Jim Crow is still alive

One day people will look at today’s global Apartheid the way we look at American Segregation

~ Joseph Chen ~

Whenever I turn back to the history of Jim Crow, my teeth clench with rage.

What enrages me is not only the humiliation, dispossession, and brutal degradation Black people endured then, but also the fact that, in the twenty-first century, so many people can denounce that history with perfect moral confidence while remaining blind to the Jim Crow still standing before them—now clothed in different garments and shielded by different laws.

From the moment I set foot on this land, I have come to realise that I am still in the land of Jim Crow.

To enter this country is to pay a price others are never asked to bear: tuition several times higher than what locals pay, admissions policies that openly discriminate against us, employment fenced off behind layer after layer of restrictions, and our right to remain suspended under the constant threat of expulsion, entirely dependent on the shifting mood of those in power. Our fate is held captive by a sheet of paper, a visa stamp, and a line drawn on a map.

Is this natural?

Again and again, people repeat the same refrain: our presence on this land is not a right but a privilege.

Yet I cannot help wondering: what a Black person under South African apartheid, stopped at the boundary of a “whites-only” area, would have thought upon hearing those words.

Why is it that some people stand on a piece of land and call their presence there a right, while others, standing on the very same earth, are told their presence is merely a tolerated privilege?

Is it because different blood runs through their veins?

Is it because of the colour of their skin?

Because their parents hold different documents?

Because they happened to be born on the other side of an imaginary line?

Whether a person is accepted or rejected, respected or degraded, permitted to stay or ordered to leave, granted a future or stripped of one—none of it is decided by character, effort, or contribution. Instead, it is dictated by conditions they did not choose and can hardly change.

Birthplace. Nationality. Parentage. These labels, dropped upon a human soul before it has even learned to speak, are packaged as the “natural order,” governing the trajectory of an entire life.

Is this not another form of caste?

Is this not another form of segregation, polished by modern law and perfumed with the language of order?

Those who imagine that they naturally possess a land merely because they were born on it must confront a deeper question:

Can land truly belong to anyone?

Almost everything owned in this world is shaped by those who labour, then passed from hand to hand through exchange until it reaches you or me.

Land alone stands apart.

No human hand made the land. It existed before the first human breath, and will remain long after the last human empire has fallen.

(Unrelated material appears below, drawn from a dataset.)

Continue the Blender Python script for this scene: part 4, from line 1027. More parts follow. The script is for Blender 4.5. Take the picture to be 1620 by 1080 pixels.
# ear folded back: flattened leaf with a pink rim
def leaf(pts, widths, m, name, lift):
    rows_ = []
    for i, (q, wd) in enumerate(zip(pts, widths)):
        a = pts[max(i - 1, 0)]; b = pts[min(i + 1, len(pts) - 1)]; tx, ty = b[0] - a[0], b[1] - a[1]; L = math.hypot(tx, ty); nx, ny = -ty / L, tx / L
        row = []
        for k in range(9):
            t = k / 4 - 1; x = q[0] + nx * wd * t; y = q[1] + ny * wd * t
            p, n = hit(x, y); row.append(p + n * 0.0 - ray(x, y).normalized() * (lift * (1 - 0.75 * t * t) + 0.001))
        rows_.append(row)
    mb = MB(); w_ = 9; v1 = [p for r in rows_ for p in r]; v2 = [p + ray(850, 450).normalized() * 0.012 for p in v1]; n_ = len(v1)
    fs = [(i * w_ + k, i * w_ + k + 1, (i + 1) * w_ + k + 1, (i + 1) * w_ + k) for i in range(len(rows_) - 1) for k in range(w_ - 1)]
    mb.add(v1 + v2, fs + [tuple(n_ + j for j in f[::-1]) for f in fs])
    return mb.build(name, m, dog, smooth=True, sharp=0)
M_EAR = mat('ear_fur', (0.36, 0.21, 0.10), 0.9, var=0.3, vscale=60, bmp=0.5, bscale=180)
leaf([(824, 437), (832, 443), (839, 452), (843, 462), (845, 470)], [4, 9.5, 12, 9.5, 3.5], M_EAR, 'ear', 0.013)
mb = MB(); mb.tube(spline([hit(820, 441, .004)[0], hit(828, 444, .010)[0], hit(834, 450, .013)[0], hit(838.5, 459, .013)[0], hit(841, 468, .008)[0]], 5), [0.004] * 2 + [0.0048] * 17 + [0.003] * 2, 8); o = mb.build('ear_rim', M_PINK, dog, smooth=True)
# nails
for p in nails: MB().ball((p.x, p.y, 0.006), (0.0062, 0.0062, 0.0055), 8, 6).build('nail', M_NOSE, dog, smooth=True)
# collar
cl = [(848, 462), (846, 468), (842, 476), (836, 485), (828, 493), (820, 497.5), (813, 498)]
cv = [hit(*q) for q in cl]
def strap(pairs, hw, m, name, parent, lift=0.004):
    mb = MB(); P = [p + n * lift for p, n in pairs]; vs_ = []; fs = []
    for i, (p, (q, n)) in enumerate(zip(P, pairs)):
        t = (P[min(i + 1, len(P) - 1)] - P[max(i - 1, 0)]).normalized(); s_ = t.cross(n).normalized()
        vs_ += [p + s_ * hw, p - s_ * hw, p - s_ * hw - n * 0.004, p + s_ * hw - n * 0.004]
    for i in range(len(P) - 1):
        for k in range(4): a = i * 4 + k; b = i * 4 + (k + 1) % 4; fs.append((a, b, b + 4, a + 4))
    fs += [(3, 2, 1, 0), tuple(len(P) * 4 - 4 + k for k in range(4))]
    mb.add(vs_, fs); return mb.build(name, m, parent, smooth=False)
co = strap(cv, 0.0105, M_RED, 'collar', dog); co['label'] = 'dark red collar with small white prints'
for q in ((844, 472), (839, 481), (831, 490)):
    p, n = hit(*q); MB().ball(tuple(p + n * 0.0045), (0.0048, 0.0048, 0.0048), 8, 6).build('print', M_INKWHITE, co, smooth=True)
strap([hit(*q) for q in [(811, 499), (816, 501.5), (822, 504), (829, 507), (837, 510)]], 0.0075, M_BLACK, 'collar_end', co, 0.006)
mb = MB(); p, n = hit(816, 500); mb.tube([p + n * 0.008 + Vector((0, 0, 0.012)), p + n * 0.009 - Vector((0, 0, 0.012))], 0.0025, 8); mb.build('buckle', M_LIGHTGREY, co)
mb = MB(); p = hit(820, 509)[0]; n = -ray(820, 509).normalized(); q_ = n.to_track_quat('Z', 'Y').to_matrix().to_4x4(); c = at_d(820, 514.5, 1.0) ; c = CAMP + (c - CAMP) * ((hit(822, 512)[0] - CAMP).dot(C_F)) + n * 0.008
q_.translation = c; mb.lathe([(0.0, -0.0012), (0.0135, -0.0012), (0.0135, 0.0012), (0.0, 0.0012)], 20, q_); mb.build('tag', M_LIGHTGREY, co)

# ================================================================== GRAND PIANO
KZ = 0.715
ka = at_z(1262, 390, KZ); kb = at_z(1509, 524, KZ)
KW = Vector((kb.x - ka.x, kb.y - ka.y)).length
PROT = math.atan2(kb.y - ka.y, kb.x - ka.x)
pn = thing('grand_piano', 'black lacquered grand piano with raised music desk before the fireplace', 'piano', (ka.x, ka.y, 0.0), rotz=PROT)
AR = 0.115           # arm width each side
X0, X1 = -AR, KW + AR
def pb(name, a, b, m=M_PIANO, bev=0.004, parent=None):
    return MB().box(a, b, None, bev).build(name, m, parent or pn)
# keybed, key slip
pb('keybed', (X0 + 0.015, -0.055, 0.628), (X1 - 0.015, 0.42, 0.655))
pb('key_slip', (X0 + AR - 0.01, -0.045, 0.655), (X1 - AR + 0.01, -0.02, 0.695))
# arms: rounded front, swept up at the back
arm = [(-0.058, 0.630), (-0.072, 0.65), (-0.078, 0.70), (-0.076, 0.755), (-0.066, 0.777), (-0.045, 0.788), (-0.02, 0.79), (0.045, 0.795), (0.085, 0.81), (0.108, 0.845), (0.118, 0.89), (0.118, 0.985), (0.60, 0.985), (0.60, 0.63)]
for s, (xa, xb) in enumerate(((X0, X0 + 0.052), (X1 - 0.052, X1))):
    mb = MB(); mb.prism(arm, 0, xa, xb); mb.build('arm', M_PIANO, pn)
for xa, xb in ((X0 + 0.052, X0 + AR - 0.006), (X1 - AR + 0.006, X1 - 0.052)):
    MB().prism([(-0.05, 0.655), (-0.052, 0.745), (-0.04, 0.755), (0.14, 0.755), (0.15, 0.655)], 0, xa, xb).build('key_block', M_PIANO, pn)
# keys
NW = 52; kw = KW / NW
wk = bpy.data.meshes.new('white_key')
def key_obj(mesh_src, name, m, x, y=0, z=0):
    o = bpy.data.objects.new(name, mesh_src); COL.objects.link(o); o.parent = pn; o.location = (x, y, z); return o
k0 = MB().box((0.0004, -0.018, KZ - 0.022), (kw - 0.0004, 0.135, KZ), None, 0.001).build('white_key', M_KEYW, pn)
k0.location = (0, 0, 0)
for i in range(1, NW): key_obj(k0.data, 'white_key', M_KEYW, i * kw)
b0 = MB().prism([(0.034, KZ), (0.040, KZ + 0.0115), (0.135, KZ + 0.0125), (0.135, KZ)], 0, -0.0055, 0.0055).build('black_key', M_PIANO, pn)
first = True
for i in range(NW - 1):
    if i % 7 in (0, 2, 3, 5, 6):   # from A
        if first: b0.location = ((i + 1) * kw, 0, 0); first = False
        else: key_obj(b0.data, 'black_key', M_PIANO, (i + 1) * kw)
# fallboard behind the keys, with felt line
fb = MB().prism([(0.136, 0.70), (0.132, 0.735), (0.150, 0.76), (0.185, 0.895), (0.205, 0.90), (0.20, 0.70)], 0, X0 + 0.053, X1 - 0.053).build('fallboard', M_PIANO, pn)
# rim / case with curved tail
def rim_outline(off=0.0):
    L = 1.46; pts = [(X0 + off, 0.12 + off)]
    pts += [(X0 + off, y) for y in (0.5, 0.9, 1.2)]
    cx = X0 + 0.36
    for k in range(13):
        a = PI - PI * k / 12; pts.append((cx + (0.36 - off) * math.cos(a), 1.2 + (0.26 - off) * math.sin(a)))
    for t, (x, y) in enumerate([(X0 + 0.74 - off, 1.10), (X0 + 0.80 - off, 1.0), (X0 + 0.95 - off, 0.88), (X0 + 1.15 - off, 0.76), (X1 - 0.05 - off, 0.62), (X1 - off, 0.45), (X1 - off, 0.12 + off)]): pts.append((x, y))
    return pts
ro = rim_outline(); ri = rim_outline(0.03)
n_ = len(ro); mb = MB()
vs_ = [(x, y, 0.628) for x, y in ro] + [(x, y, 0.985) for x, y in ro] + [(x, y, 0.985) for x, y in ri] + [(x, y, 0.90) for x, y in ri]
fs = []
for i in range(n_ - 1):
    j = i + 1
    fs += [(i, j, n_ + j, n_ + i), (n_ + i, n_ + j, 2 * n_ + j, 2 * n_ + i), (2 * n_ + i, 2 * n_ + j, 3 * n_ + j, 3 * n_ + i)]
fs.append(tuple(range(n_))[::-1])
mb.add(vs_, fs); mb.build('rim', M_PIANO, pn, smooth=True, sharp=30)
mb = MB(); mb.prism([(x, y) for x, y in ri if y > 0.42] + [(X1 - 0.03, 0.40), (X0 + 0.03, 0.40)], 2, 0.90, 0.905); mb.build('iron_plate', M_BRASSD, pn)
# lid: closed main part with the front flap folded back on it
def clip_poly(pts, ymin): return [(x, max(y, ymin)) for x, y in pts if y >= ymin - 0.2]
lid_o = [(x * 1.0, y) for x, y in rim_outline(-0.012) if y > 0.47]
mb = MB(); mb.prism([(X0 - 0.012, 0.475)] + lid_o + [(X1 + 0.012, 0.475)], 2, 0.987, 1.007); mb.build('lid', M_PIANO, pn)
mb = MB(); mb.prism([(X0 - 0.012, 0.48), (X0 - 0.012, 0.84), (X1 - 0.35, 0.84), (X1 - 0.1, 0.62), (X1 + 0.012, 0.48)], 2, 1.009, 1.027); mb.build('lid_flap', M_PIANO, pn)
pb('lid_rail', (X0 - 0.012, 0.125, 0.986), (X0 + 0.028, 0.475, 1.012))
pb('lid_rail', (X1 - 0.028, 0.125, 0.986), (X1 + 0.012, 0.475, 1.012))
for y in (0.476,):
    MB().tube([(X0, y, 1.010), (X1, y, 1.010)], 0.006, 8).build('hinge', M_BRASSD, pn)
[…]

Yet human beings have mastered one art above all others: seizing what belonged to no one, declaring it belongs only to some, and then proclaiming that others, though born into the same world, are unworthy to enter.

Claiming ownership of land is as absurd as claiming ownership of the sky, the air, sunlight, or time itself.

Yet this absurdity has been enthroned as common sense.

Just as Jim Crow was a historical monstrosity that lasted only a few generations, today’s immigration systems and deportation regimes are not sacred facts of nature. They are not ancient. They are not sacred. They are not natural. They are historical constructions, shaped largely in the modern age and hardened by the politics of fear. And yet this system—neither old nor holy nor inevitable—has been packaged, through generation after generation of political indoctrination, as something beyond challenge, beyond doubt, beyond touch: an iron law of the world.

The place where I was born does not belong to me simply because I was born there, and the place where I stand now does not belong to you simply because you were born here.

Land belongs to no one—and to everyone.

It should not be forged into a weapon to exclude others. It should not be used as an excuse to humiliate the foreigner. It should not become a tribunal before which human beings are judged worthy or unworthy of dignity, opportunity, and the right to be fully human.

One may feel powerless before an institution of discrimination, especially when it appears deeply rooted in the world. Yet measured against the long arc of history, the border system we have built is no more solid than the “Southern way of life.”

Every human being is born with a soul un-corrupted by prejudice; the oppressor must labour to poison it, whereas justice need only wash away the lie.

One day, people will look back on our age the way we now look back on Jim Crow.

They will be baffled that so many could cry out for equality while accepting a world in where dignity is rationed by nationality.

They will be horrified that so many, fully aware of the evil of discrimination, nevertheless tolerated institutions that stripped people of opportunity solely because of where they were born.

They will be disgusted that such naked injustice survived so long beneath the respectable disguises of “sovereignty,” “order,” and “legality.”

Just as we mark one era of the American South as the “Jim Crow era,” they may well mark the era in which we now live as the “Global Apartheid Era.”

But I also believe this.

History does not belong forever to those who build walls.

In the end, history belongs to those who dare to ask why the walls were there at all.

It belongs to those who refuse to baptise injustice as normal.

The ones who will light this darkened world are coming.

They will speak for all who, in this age, are crushed by borders, humiliated by status, and hunted by the institutions designed to expel them.

They will tell the world that human dignity must not be determined by nationality; that human worth must not be judged at a border; that human freedom must not be fenced in by birthplace.

And when that day comes, the barriers that seem so unquestionable now will be nailed, like Jim Crow before them, to the pillar of history’s shame.